Plot showing the behavior of \(g_{tt}\) vs. r for fixed values of \(\alpha =-1\) and \(M=1\) by varying a

Fig. 3

Plot showing the variation of the shape of ergoregion in the xz-plane with parameter \(\omega \), for different values of a, of the rotating black hole. The blue and the red lines correspond, respectively, to static limit surfaces and horizons. The outer blue line corresponds to the static limit surface, whereas the two red lines correspond to the two horizons

Penrose [31] surprised everyone when he suggested that energy can be extracted from a rotating black hole. The Penrose process [31] relies on the presence of an ergoregion, which for the solution (19) grows with the increase of the parameter \(\omega \) as well with spin a (cf. Fig. 3). Thus the parameter \(\omega \) is likely to have an impact on the energy extraction. It will also be useful to further study the geometrical properties, causal structures, and thermodynamics of this black hole solution. All these and related issues are being investigated.

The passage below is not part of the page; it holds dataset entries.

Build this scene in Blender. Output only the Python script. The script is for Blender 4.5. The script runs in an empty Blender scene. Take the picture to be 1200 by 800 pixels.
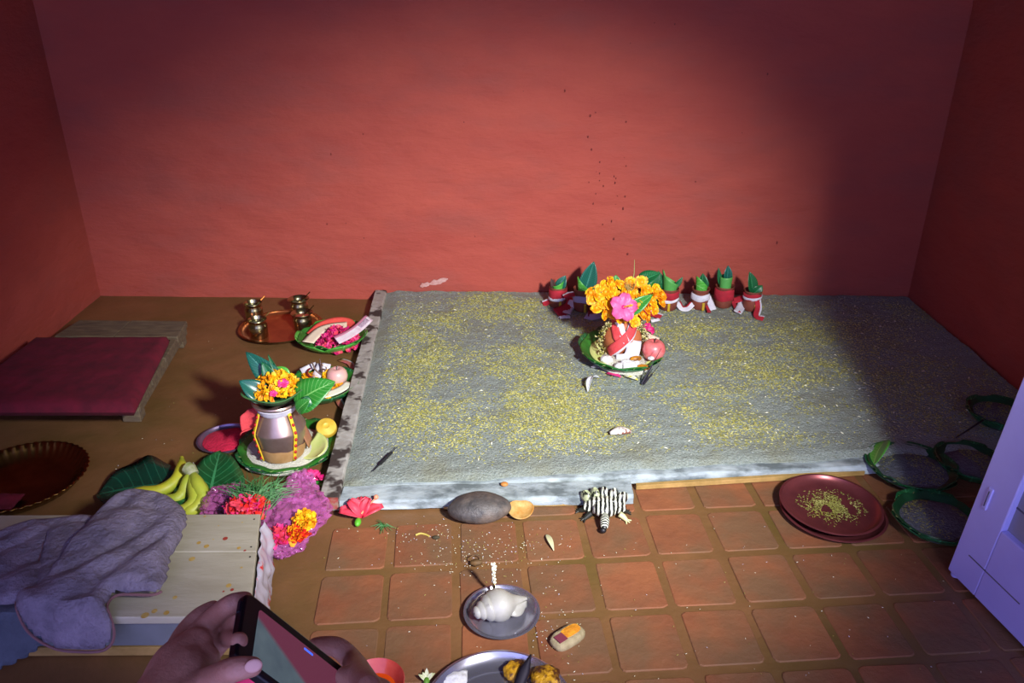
import bpy, bmesh, math, random
import numpy as np
from mathutils import Vector, Matrix, Euler, noise
random.seed(7)
R = math.radians
PI = math.pi
scene = bpy.context.scene
COL = scene.collection

# ------------------------------------------------------------------ camera
FPX, PITCH, CAMH = 950.0, R(25), 1.35
cam_d = bpy.data.cameras.new('camera'); cam_d.sensor_width = 36; cam_d.lens = FPX/1200*36
cam_d.clip_start = 0.05
cam = bpy.data.objects.new('camera', cam_d); COL.objects.link(cam)
cam.location = (0, 0, CAMH); cam.rotation_euler = (R(90)-PITCH, 0, 0)
scene.camera = cam
scene.view_settings.view_transform = 'Standard'
scene.view_settings.look = 'None'
scene.view_settings.gamma = 1
scene.view_settings.use_curve_mapping = False
scene.view_settings.exposure = 0.0
# ------------------------------------------------------------------ daylight behind the photographer, lamp at the right
w = bpy.data.worlds.new('world'); scene.world = w; w.use_nodes = True
w.node_tree.nodes['Background'].inputs[0].default_value = (0.32, 0.34, 0.76, 1)
w.node_tree.nodes['Background'].inputs[1].default_value = 3.3
sl = bpy.data.lights.new('torch', 'SPOT'); sl.energy = 820; sl.color = (1.0, 0.985, 0.95)
sl.spot_size = R(57); sl.spot_blend = 1.0; sl.shadow_soft_size = 0.11
so = bpy.data.objects.new('torch', sl); COL.objects.link(so)
so.location = (0.95, -0.14, 1.76)
aim = Vector((-0.13, 2.66, 0.03))
so.scale = (1.0, 0.82, 1.0)
so.rotation_euler = ((aim-so.location).to_track_quat('-Z', 'Y').to_matrix() @ Matrix.Rotation(R(16), 3, 'Z')).to_euler()

# ------------------------------------------------------------------ where a point of the photograph stands
FW = Vector((0, math.cos(PITCH), -math.sin(PITCH))); UP = Vector((0, math.sin(PITCH), math.cos(PITCH))); RT = Vector((1, 0, 0))
def ray(x, y): return FW*FPX + RT*(x-600) + UP*(400-y)
def F(x, y, z=0.0):
    d = ray(x, y); t = (z-CAMH)/d.z
    return Vector((0, 0, CAMH)) + d*t
def Q(x, y, depth): return Vector((0, 0, CAMH)) + ray(x, y)*(depth/FPX)
def px(x, y, z=0.0): return (F(x, y, z)-Vector((0, 0, CAMH))).dot(FW)/FPX     # metres per pixel there
ZB = 0.05                                                                     # top of the sand bed

# ------------------------------------------------------------------ materials
def lin(c):
    if isinstance(c, str):
        c = [int(c[i:i+2], 16)/255 for i in (0, 2, 4)]
        return tuple(((v+0.055)/1.055)**2.4 if v > 0.04045 else v/12.92 for v in c)+(1,)
    return tuple(c)+(1,) if len(c) == 3 else tuple(c)
MATS = {}
def mat(name, c1, c2=None, scale=12, rough=0.6, metal=0.0, bump=0.0, bscale=60, trans=0.0, coat=0.0, alpha=1.0, sss=0.0,
        c3=None, s3=3, r3=(0.48, 0.68), stretch=(1, 1, 1), world=False, contrast=(0.35, 0.65), emit=None, spec=0.5, rnd=0.0):
    if name in MATS: return MATS[name]
    m = bpy.data.materials.new(name); m.use_nodes = True; nt = m.node_tree; N = nt.nodes; L = nt.links
    b = N['Principled BSDF']
    b.inputs['Base Color'].default_value = lin(c1)
    b.inputs['Roughness'].default_value = rough; b.inputs['Metallic'].default_value = metal
    b.inputs['Transmission Weight'].default_value = trans; b.inputs['Coat Weight'].default_value = coat
    b.inputs['Alpha'].default_value = alpha; b.inputs['Specular IOR Level'].default_value = spec
    if sss: b.inputs['Subsurface Weight'].default_value = sss; b.inputs['Subsurface Radius'].default_value = (0.01, 0.004, 0.003); b.inputs['Subsurface Scale'].default_value = 0.5
    if emit: b.inputs['Emission Color'].default_value = lin(emit[0]); b.inputs['Emission Strength'].default_value = emit[1]
    vec = None
    if c2 or bump or c3:
        mp = N.new('ShaderNodeMapping'); mp.inputs['Scale'].default_value = stretch
        if world: g = N.new('ShaderNodeNewGeometry'); L.new(g.outputs['Position'], mp.inputs['Vector'])
        else: g = N.new('ShaderNodeTexCoord'); L.new(g.outputs['Object'], mp.inputs['Vector'])
        vec = mp.outputs['Vector']
    out = None
    def noi(s, det=5):
        n = N.new('ShaderNodeTexNoise'); n.inputs['Scale'].default_value = s; n.inputs['Detail'].default_value = det; n.inputs['Roughness'].default_value = 0.62
        L.new(vec, n.inputs['Vector']); return n.outputs['Fac']
    def rampmix(fac, a, bb, lo, hi):
        r = N.new('ShaderNodeMapRange'); r.inputs[1].default_value = lo; r.inputs[2].default_value = hi; L.new(fac, r.inputs[0])
        x = N.new('ShaderNodeMix'); x.data_type = 'RGBA'; L.new(r.outputs[0], x.inputs[0])
        if isinstance(a, tuple): x.inputs[6].default_value = a
        else: L.new(a, x.inputs[6])
        if isinstance(bb, tuple): x.inputs[7].default_value = bb
        else: L.new(bb, x.inputs[7])
        return x.outputs[2]
    if c2: out = rampmix(noi(scale), lin(c1), lin(c2), *contrast)
    if c3: out = rampmix(noi(s3, 3), out if out else lin(c1), lin(c3), *r3)
    if rnd:
        oi = N.new('ShaderNodeObjectInfo'); h = N.new('ShaderNodeHueSaturation')
        mr = N.new('ShaderNodeMapRange'); L.new(oi.outputs['Random'], mr.inputs[0]); mr.inputs[3].default_value = 1-rnd; mr.inputs[4].default_value = 1+rnd
        L.new(mr.outputs[0], h.inputs['Value'])
        if out: L.new(out, h.inputs['Color'])
        else: h.inputs['Color'].default_value = lin(c1)
        out = h.outputs[0]
    if out: L.new(out, b.inputs['Base Color'])
    if bump:
        bp = N.new('ShaderNodeBump'); bp.inputs['Strength'].default_value = bump; bp.inputs['Distance'].default_value = 0.01
        L.new(noi(bscale, 6), bp.inputs['Height']); L.new(bp.outputs[0], b.inputs['Normal'])
    MATS[name] = m; return m

def leafmat(name, dark, light, vein, rough=0.35, nv=11):
    """veins from the leaf's own UV: u along the midrib, v across"""
    m = bpy.data.materials.new(name); m.use_nodes = True; nt = m.node_tree; N = nt.nodes; L = nt.links; b = N['Principled BSDF']
    uv = N.new('ShaderNodeUVMap'); sp = N.new('ShaderNodeSeparateXYZ'); L.new(uv.outputs[0], sp.inputs[0])
    def M(op, a, c=None):
        n = N.new('ShaderNodeMath'); n.operation = op
        for i, v in enumerate((a, c)):
            if v is None: continue
            if isinstance(v, (int, float)): n.inputs[i].default_value = v
            else: L.new(v, n.inputs[i])
        return n.outputs[0]
    av = M('ABSOLUTE', M('SUBTRACT', sp.outputs[1], 0.5))
    mid = M('LESS_THAN', av, 0.022)
    t = M('FRACT', M('MULTIPLY', M('SUBTRACT', sp.outputs[0], M('MULTIPLY', av, 0.42)), nv))
    side = M('MULTIPLY', M('LESS_THAN', t, 0.13), 0.55)
    fac = M('MAXIMUM', mid, side)
    n = N.new('ShaderNodeTexNoise'); n.inputs['Scale'].default_value = 18; g = N.new('ShaderNodeTexCoord'); L.new(g.outputs['Object'], n.inputs['Vector'])
    x = N.new('ShaderNodeMix'); x.data_type = 'RGBA'; L.new(n.outputs['Fac'], x.inputs[0]); x.inputs[6].default_value = lin(dark); x.inputs[7].default_value = lin(light)
    y = N.new('ShaderNodeMix'); y.data_type = 'RGBA'; L.new(fac, y.inputs[0]); L.new(x.outputs[2], y.inputs[6]); y.inputs[7].default_value = lin(vein)
    L.new(y.outputs[2], b.inputs['Base Color']); b.inputs['Roughness'].default_value = rough
    bp = N.new('ShaderNodeBump'); bp.inputs['Strength'].default_value = 0.35; bp.inputs['Distance'].default_value = 0.002; L.new(fac, bp.inputs['Height']); L.new(bp.outputs[0], b.inputs['Normal'])
    return m

wall_m = mat('red_clay_plaster', 'aa4c3c', 'a24538', scale=2.6, rough=0.85, bump=1.0, bscale=7.5, c3='9c493d', s3=2.1, stretch=(1, 1, 2.4), world=True)
mud_m = mat('mud_wash', '70512f', '805a38', scale=5, rough=0.5, bump=0.3, bscale=22, c3='625026', s3=1.8, world=True)
tile_m = mat('terracotta_tile', '8e5634', '7c4a2e', scale=6, rough=0.72, bump=0.4, bscale=24, c3='725236', r3=(.40, .60), s3=4.2, world=True, rnd=0.10)
sand_m = mat('grey_sand', '9aa39a', '7f8a84', scale=160, rough=0.95, bump=0.9, bscale=130, c3='8a8f7e', s3=7, world=True)
ash_wood = mat('ash_smeared_wood', '98a4a8', '606a6c', scale=11, rough=0.85, bump=0.3, bscale=50, c3='b4c0c2', s3=6, stretch=(1, 1.6, 2), contrast=(.42, .58), world=True)
old_wood = mat('stained_old_wood', 'b0aea6', '96928a', scale=20, rough=0.85, bump=0.4, bscale=50, c3='3a302c', s3=11, r3=(0.50, 0.58), world=True)
side_wood = mat('yellowed_wood', 'b08d52', '8c7038', scale=14, rough=0.8, bump=0.3, bscale=40)
pallet_m = mat('weathered_plank', '74664e', '56483a', scale=14, rough=0.85, bump=0.3, bscale=70, stretch=(1, 5, 5))
velvet = mat('crimson_velvet', '6c0624', '54041c', scale=18, rough=0.9, bump=0.25, bscale=35)
bench_m = mat('white_bench_paint', 'b4ae98', 'a49d86', scale=9, rough=0.6, bump=0.12, bscale=60, stretch=(.5, 2.5, 2))
bench_side = mat('blue_grey_bench_side', '767a80', '686c70', scale=7, rough=0.7)
towel_m = mat('purple_grey_towel', '8e8496', '6c6474', scale=14, rough=0.97, bump=1.0, bscale=75)
cloth_m = mat('slate_cloth', '565e6c', '444c58', scale=10, rough=0.95, bump=0.5, bscale=120)
hem_m = mat('towel_hem', '7a5658', rough=0.9)
terra = mat('terracotta_pot', '84402c', '6c3426', scale=25, rough=0.7, bump=0.2, bscale=120)
terra_l = mat('bright_terracotta', 'b5673e', 'a05530', scale=20, rough=0.65)
red_cl = mat('red_cotton', 'b51f30', '9c1a2a', scale=30, rough=0.85, bump=0.3, bscale=300)
coral_cl = mat('coral_red_cotton', 'd8484a', 'c63a40', scale=40, rough=0.8, bump=0.3, bscale=300)
white_cl = mat('white_cotton', 'd8d6dc', 'bfbdc8', scale=30, rough=0.85)
lav_cl = mat('lavender_white_cotton', 'a59db8', rough=0.85)
paper = mat('banknote_paper', 'd6d0d4', 'c5a9b4', scale=30, rough=0.7)
steel = mat('stainless_steel', 'b4b4c4', rough=0.22, metal=0.85)
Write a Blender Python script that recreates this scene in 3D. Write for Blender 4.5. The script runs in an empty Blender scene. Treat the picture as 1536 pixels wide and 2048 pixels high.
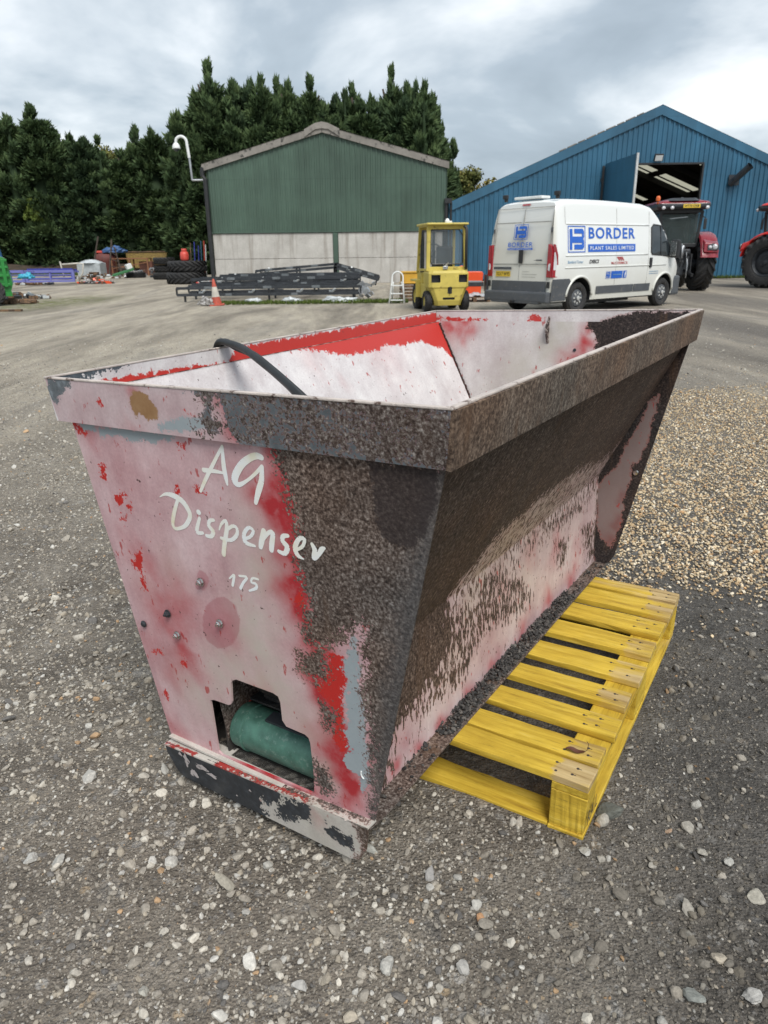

In this letter, we have used the complex transformations pointed out by Newman and Janis [11], to obtain rotating solutions from the static counterparts for the quintessential matter surrounding a black hole. Interestingly, the limit as \(a \rightarrow 0\) is still correct from the point of view of the obtained solution, but it is easy to see that the metric obtained by the complex transformation is likely to generate additional stress [20, 26, 27]. It may be pointed out that in the general relativity case the source, if it exists, is the same for both a black hole and its rotating counterpart (obtained by Newman–Janis complex transformations), e.g., the vacuum for both Schwarzschild and Kerr black holes, and the charge for the Reissner–Nordstrom and Kerr–Newman black holes. The source for the solution (5) is just quintessence matter, whereas its rotating counterpart (19), in addition to quintessence matter, has some additional stresses.